▸ What is expected
Emit the entire listing verbatim.

▸ Dataset section
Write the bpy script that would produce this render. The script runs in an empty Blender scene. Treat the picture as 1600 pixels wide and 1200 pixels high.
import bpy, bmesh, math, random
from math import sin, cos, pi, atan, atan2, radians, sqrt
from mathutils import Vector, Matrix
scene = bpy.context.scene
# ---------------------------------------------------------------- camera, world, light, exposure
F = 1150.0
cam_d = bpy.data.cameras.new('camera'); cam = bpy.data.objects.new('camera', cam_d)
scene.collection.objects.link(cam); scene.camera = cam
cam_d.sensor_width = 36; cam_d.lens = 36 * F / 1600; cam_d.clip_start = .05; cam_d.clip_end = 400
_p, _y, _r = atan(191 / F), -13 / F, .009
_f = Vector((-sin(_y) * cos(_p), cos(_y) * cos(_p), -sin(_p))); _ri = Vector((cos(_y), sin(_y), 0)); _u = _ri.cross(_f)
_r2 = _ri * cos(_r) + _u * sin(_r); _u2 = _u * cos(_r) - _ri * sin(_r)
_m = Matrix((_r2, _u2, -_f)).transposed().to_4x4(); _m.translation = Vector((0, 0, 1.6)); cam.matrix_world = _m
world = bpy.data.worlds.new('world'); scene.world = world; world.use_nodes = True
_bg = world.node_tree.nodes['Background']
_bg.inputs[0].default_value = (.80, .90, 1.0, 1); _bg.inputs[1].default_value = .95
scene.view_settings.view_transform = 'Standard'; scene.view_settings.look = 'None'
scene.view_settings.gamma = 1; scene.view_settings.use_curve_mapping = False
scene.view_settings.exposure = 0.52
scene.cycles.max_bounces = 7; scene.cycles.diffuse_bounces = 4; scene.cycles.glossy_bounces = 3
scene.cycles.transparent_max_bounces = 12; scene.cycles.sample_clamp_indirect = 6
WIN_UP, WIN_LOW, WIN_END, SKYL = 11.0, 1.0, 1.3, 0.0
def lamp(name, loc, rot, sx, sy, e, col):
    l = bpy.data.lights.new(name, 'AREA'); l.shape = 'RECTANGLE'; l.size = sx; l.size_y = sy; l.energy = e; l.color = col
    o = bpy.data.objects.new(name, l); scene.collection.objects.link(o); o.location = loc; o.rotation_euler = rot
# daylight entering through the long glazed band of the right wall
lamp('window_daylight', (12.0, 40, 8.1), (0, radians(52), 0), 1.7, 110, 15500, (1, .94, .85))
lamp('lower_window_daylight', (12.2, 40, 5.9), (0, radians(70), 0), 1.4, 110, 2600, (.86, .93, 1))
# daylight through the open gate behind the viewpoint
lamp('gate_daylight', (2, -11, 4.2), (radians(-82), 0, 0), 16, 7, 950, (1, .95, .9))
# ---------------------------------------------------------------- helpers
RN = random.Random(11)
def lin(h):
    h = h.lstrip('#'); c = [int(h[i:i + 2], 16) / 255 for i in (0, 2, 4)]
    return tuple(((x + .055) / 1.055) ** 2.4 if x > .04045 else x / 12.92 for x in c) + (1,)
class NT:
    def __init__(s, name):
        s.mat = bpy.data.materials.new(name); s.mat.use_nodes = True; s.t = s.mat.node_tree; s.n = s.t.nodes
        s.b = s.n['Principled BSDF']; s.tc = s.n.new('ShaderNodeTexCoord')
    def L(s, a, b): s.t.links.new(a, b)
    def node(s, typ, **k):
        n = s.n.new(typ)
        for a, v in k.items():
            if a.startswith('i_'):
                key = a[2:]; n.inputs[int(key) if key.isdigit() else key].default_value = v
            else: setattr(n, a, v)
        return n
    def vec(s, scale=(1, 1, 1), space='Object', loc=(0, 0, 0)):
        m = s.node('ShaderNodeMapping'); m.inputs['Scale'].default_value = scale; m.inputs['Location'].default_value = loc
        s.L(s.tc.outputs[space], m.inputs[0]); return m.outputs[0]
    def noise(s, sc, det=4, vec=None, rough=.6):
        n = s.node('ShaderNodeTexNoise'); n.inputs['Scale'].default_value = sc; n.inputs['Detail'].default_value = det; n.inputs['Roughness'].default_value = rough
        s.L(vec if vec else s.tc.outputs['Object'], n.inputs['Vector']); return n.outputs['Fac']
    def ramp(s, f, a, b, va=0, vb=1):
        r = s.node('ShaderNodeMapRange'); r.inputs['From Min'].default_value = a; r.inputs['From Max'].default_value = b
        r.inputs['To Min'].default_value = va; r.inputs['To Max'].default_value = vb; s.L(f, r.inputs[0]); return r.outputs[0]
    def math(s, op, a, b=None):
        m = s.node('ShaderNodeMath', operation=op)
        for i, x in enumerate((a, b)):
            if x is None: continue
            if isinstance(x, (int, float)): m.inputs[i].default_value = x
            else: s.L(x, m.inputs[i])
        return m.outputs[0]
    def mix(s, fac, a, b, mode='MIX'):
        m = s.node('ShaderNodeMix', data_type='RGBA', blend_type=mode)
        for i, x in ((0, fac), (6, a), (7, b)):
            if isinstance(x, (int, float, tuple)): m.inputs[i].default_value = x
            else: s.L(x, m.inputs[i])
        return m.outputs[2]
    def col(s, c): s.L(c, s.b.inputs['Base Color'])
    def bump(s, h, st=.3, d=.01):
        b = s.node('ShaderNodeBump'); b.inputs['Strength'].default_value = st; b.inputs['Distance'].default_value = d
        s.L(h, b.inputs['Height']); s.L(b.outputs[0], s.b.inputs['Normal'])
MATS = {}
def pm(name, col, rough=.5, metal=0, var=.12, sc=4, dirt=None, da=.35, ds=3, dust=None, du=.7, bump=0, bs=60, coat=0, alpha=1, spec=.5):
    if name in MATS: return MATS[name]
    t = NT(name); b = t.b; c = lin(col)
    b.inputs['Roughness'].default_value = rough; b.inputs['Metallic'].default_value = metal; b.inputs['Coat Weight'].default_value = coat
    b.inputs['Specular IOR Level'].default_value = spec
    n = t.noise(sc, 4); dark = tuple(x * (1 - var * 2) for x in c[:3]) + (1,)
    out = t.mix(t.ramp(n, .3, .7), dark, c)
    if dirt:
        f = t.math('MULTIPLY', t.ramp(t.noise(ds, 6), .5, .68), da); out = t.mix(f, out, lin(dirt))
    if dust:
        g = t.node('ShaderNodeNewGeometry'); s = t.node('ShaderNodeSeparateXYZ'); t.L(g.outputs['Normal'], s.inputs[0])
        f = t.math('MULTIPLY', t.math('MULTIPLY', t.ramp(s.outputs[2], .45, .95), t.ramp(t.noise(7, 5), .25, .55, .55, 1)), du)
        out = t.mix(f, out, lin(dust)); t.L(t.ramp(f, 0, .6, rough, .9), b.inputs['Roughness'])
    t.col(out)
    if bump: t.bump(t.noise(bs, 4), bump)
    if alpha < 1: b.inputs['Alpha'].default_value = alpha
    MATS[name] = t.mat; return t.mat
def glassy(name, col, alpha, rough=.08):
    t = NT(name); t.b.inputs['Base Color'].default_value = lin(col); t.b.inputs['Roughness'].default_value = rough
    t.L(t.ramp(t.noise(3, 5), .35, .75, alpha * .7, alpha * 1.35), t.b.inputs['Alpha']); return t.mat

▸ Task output
Write the bpy script that would produce this render. The script runs in an empty Blender scene. Treat the picture as 1600 pixels wide and 1200 pixels high.
import bpy, bmesh, math, random
from math import sin, cos, pi, atan, atan2, radians, sqrt
from mathutils import Vector, Matrix
scene = bpy.context.scene
# ---------------------------------------------------------------- camera, world, light, exposure
F = 1150.0
cam_d = bpy.data.cameras.new('camera'); cam = bpy.data.objects.new('camera', cam_d)
scene.collection.objects.link(cam); scene.camera = cam
cam_d.sensor_width = 36; cam_d.lens = 36 * F / 1600; cam_d.clip_start = .05; cam_d.clip_end = 400
_p, _y, _r = atan(191 / F), -13 / F, .009
_f = Vector((-sin(_y) * cos(_p), cos(_y) * cos(_p), -sin(_p))); _ri = Vector((cos(_y), sin(_y), 0)); _u = _ri.cross(_f)
_r2 = _ri * cos(_r) + _u * sin(_r); _u2 = _u * cos(_r) - _ri * sin(_r)
_m = Matrix((_r2, _u2, -_f)).transposed().to_4x4(); _m.translation = Vector((0, 0, 1.6)); cam.matrix_world = _m
world = bpy.data.worlds.new('world'); scene.world = world; world.use_nodes = True
_bg = world.node_tree.nodes['Background']
_bg.inputs[0].default_value = (.80, .90, 1.0, 1); _bg.inputs[1].default_value = .95
scene.view_settings.view_transform = 'Standard'; scene.view_settings.look = 'None'
scene.view_settings.gamma = 1; scene.view_settings.use_curve_mapping = False
scene.view_settings.exposure = 0.52
scene.cycles.max_bounces = 7; scene.cycles.diffuse_bounces = 4; scene.cycles.glossy_bounces = 3
scene.cycles.transparent_max_bounces = 12; scene.cycles.sample_clamp_indirect = 6
WIN_UP, WIN_LOW, WIN_END, SKYL = 11.0, 1.0, 1.3, 0.0
def lamp(name, loc, rot, sx, sy, e, col):
    l = bpy.data.lights.new(name, 'AREA'); l.shape = 'RECTANGLE'; l.size = sx; l.size_y = sy; l.energy = e; l.color = col
    o = bpy.data.objects.new(name, l); scene.collection.objects.link(o); o.location = loc; o.rotation_euler = rot
# daylight entering through the long glazed band of the right wall
lamp('window_daylight', (12.0, 40, 8.1), (0, radians(52), 0), 1.7, 110, 15500, (1, .94, .85))
lamp('lower_window_daylight', (12.2, 40, 5.9), (0, radians(70), 0), 1.4, 110, 2600, (.86, .93, 1))
# daylight through the open gate behind the viewpoint
lamp('gate_daylight', (2, -11, 4.2), (radians(-82), 0, 0), 16, 7, 950, (1, .95, .9))
# ---------------------------------------------------------------- helpers
RN = random.Random(11)
def lin(h):
    h = h.lstrip('#'); c = [int(h[i:i + 2], 16) / 255 for i in (0, 2, 4)]
    return tuple(((x + .055) / 1.055) ** 2.4 if x > .04045 else x / 12.92 for x in c) + (1,)
class NT:
    def __init__(s, name):
        s.mat = bpy.data.materials.new(name); s.mat.use_nodes = True; s.t = s.mat.node_tree; s.n = s.t.nodes
        s.b = s.n['Principled BSDF']; s.tc = s.n.new('ShaderNodeTexCoord')
    def L(s, a, b): s.t.links.new(a, b)
    def node(s, typ, **k):
        n = s.n.new(typ)
        for a, v in k.items():
            if a.startswith('i_'):
                key = a[2:]; n.inputs[int(key) if key.isdigit() else key].default_value = v
            else: setattr(n, a, v)
        return n
    def vec(s, scale=(1, 1, 1), space='Object', loc=(0, 0, 0)):
        m = s.node('ShaderNodeMapping'); m.inputs['Scale'].default_value = scale; m.inputs['Location'].default_value = loc
        s.L(s.tc.outputs[space], m.inputs[0]); return m.outputs[0]
    def noise(s, sc, det=4, vec=None, rough=.6):
        n = s.node('ShaderNodeTexNoise'); n.inputs['Scale'].default_value = sc; n.inputs['Detail'].default_value = det; n.inputs['Roughness'].default_value = rough
        s.L(vec if vec else s.tc.outputs['Object'], n.inputs['Vector']); return n.outputs['Fac']
    def ramp(s, f, a, b, va=0, vb=1):
        r = s.node('ShaderNodeMapRange'); r.inputs['From Min'].default_value = a; r.inputs['From Max'].default_value = b
        r.inputs['To Min'].default_value = va; r.inputs['To Max'].default_value = vb; s.L(f, r.inputs[0]); return r.outputs[0]
    def math(s, op, a, b=None):
        m = s.node('ShaderNodeMath', operation=op)
        for i, x in enumerate((a, b)):
            if x is None: continue
            if isinstance(x, (int, float)): m.inputs[i].default_value = x
            else: s.L(x, m.inputs[i])
        return m.outputs[0]
    def mix(s, fac, a, b, mode='MIX'):
        m = s.node('ShaderNodeMix', data_type='RGBA', blend_type=mode)
        for i, x in ((0, fac), (6, a), (7, b)):
            if isinstance(x, (int, float, tuple)): m.inputs[i].default_value = x
            else: s.L(x, m.inputs[i])
        return m.outputs[2]
    def col(s, c): s.L(c, s.b.inputs['Base Color'])
    def bump(s, h, st=.3, d=.01):
        b = s.node('ShaderNodeBump'); b.inputs['Strength'].default_value = st; b.inputs['Distance'].default_value = d
        s.L(h, b.inputs['Height']); s.L(b.outputs[0], s.b.inputs['Normal'])
MATS = {}
def pm(name, col, rough=.5, metal=0, var=.12, sc=4, dirt=None, da=.35, ds=3, dust=None, du=.7, bump=0, bs=60, coat=0, alpha=1, spec=.5):
    if name in MATS: return MATS[name]
    t = NT(name); b = t.b; c = lin(col)
    b.inputs['Roughness'].default_value = rough; b.inputs['Metallic'].default_value = metal; b.inputs['Coat Weight'].default_value = coat
    b.inputs['Specular IOR Level'].default_value = spec
    n = t.noise(sc, 4); dark = tuple(x * (1 - var * 2) for x in c[:3]) + (1,)
    out = t.mix(t.ramp(n, .3, .7), dark, c)
    if dirt:
        f = t.math('MULTIPLY', t.ramp(t.noise(ds, 6), .5, .68), da); out = t.mix(f, out, lin(dirt))
    if dust:
        g = t.node('ShaderNodeNewGeometry'); s = t.node('ShaderNodeSeparateXYZ'); t.L(g.outputs['Normal'], s.inputs[0])
        f = t.math('MULTIPLY', t.math('MULTIPLY', t.ramp(s.outputs[2], .45, .95), t.ramp(t.noise(7, 5), .25, .55, .55, 1)), du)
        out = t.mix(f, out, lin(dust)); t.L(t.ramp(f, 0, .6, rough, .9), b.inputs['Roughness'])
    t.col(out)
    if bump: t.bump(t.noise(bs, 4), bump)
    if alpha < 1: b.inputs['Alpha'].default_value = alpha
    MATS[name] = t.mat; return t.mat
def glassy(name, col, alpha, rough=.08):
    t = NT(name); t.b.inputs['Base Color'].default_value = lin(col); t.b.inputs['Roughness'].default_value = rough
    t.L(t.ramp(t.noise(3, 5), .35, .75, alpha * .7, alpha * 1.35), t.b.inputs['Alpha']); return t.mat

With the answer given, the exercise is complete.